* Start RECORDS FOR THE TASK *

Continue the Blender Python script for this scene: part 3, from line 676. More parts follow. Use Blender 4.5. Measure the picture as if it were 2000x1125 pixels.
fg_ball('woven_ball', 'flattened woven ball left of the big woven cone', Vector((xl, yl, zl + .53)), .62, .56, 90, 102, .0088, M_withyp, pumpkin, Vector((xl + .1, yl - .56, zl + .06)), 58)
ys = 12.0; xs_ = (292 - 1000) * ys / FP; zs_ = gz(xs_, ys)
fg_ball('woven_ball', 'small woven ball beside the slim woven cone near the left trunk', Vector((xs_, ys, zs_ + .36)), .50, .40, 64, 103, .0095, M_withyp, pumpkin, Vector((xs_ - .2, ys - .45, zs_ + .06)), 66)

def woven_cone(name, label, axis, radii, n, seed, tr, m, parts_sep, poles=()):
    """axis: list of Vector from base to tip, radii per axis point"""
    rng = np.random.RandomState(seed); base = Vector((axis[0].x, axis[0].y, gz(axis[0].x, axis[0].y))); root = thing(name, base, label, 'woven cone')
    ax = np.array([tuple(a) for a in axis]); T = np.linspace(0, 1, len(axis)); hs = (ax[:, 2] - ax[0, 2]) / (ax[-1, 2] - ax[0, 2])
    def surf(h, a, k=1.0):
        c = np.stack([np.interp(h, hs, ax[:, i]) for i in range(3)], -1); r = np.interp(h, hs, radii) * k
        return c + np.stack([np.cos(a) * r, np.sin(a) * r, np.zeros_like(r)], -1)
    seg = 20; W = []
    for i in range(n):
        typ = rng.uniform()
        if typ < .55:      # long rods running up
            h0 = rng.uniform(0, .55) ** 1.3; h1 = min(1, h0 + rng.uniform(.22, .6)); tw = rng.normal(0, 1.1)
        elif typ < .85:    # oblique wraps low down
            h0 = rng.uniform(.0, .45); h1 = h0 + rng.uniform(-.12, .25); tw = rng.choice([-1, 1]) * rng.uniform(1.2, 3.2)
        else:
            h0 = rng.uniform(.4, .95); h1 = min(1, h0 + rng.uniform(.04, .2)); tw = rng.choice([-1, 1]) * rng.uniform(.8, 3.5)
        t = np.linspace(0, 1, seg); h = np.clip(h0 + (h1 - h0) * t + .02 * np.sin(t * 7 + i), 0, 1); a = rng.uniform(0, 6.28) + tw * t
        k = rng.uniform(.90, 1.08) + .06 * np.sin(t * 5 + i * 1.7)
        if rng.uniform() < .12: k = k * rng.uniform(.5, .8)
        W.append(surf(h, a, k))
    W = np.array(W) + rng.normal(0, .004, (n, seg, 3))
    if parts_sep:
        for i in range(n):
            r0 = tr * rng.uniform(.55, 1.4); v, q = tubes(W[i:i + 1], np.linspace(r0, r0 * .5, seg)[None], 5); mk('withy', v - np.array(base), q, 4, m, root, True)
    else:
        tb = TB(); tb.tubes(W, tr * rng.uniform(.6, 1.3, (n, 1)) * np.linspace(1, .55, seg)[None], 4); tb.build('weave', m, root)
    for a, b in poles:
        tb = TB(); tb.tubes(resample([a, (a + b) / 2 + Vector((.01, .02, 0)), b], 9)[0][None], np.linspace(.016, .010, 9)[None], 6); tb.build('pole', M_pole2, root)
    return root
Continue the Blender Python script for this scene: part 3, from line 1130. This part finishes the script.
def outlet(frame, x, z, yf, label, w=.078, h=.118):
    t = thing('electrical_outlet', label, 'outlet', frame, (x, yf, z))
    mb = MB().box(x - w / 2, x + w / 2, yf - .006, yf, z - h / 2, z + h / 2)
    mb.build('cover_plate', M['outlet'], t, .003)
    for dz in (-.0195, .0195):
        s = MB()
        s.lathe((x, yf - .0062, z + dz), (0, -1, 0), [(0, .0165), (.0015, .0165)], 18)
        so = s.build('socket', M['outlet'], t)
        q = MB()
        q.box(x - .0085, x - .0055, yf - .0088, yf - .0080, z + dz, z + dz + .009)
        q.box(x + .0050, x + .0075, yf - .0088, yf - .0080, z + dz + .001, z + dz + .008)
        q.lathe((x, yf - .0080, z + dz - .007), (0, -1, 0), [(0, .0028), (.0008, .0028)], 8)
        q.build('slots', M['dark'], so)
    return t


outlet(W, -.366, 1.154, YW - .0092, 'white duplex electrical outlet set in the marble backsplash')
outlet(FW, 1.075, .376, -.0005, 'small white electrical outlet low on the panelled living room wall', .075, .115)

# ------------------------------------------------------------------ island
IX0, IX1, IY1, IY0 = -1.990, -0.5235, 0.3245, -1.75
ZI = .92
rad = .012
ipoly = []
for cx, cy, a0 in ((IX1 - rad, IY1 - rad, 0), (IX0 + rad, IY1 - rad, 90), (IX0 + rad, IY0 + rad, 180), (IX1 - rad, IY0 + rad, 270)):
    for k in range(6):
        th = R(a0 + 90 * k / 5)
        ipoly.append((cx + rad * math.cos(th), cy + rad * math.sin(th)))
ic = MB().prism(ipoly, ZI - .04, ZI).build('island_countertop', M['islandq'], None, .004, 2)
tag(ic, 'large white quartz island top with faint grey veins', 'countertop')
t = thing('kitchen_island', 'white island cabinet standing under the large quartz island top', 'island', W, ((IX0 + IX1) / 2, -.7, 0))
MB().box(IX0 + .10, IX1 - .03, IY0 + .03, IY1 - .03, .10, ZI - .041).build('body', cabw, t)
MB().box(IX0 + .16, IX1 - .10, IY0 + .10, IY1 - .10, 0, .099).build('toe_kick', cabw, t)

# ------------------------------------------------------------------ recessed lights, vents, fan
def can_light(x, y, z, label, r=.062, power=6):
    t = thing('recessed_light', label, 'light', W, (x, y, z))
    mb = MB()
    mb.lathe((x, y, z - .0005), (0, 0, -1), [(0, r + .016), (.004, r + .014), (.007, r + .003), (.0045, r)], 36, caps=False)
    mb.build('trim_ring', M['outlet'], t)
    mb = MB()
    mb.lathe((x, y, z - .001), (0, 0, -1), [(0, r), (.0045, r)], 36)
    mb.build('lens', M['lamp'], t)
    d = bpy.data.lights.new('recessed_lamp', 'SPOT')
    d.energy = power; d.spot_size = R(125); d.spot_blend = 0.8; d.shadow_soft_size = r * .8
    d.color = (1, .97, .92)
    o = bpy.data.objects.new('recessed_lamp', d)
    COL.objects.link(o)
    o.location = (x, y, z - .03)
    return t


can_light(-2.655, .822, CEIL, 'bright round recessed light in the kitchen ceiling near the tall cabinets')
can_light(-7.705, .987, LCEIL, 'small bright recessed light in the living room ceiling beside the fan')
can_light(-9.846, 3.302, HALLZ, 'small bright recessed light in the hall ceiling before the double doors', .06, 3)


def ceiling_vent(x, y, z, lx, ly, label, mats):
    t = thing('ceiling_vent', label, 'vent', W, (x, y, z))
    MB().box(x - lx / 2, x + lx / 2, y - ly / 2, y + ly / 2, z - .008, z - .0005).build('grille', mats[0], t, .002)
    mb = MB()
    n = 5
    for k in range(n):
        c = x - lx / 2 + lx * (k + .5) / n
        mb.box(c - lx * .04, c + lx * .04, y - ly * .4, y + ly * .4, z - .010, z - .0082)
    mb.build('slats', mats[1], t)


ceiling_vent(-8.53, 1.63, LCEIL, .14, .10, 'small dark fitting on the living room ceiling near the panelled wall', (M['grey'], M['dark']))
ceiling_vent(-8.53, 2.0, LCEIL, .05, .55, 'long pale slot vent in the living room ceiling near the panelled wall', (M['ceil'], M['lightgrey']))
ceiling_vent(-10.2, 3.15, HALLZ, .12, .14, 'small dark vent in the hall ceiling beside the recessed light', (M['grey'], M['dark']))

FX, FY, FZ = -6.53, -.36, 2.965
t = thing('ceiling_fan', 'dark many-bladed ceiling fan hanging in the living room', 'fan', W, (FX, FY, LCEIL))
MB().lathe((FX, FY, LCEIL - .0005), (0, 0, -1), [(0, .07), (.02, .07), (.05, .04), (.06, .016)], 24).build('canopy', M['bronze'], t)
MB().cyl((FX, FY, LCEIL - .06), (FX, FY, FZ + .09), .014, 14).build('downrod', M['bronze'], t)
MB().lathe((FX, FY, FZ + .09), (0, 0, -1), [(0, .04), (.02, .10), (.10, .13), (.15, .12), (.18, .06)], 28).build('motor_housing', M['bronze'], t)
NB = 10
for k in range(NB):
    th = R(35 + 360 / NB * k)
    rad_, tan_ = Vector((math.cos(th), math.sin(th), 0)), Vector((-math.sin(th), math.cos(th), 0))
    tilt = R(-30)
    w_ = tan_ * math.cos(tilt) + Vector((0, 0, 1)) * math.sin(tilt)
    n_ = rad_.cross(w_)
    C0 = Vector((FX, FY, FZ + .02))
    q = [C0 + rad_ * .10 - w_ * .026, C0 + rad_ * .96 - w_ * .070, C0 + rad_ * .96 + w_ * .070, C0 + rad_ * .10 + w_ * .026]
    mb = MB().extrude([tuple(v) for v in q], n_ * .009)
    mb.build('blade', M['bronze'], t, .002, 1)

* End RECORDS FOR THE TASK *

(THE PROBLEM)
Extract the first line above and each line after it up to and including the one with "fg_ball('woven_ball', 'small woven", please, exactly and with nothing else.

(WORKED SOLUTION)
Continue the Blender Python script for this scene: part 3, from line 676. More parts follow. Use Blender 4.5. Measure the picture as if it were 2000x1125 pixels.
fg_ball('woven_ball', 'flattened woven ball left of the big woven cone', Vector((xl, yl, zl + .53)), .62, .56, 90, 102, .0088, M_withyp, pumpkin, Vector((xl + .1, yl - .56, zl + .06)), 58)
ys = 12.0; xs_ = (292 - 1000) * ys / FP; zs_ = gz(xs_, ys)
fg_ball('woven_ball', 'small woven ball beside the slim woven cone near the left trunk', Vector((xs_, ys, zs_ + .36)), .50, .40, 64, 103, .0095, M_withyp, pumpkin, Vector((xs_ - .2, ys - .45, zs_ + .06)), 66)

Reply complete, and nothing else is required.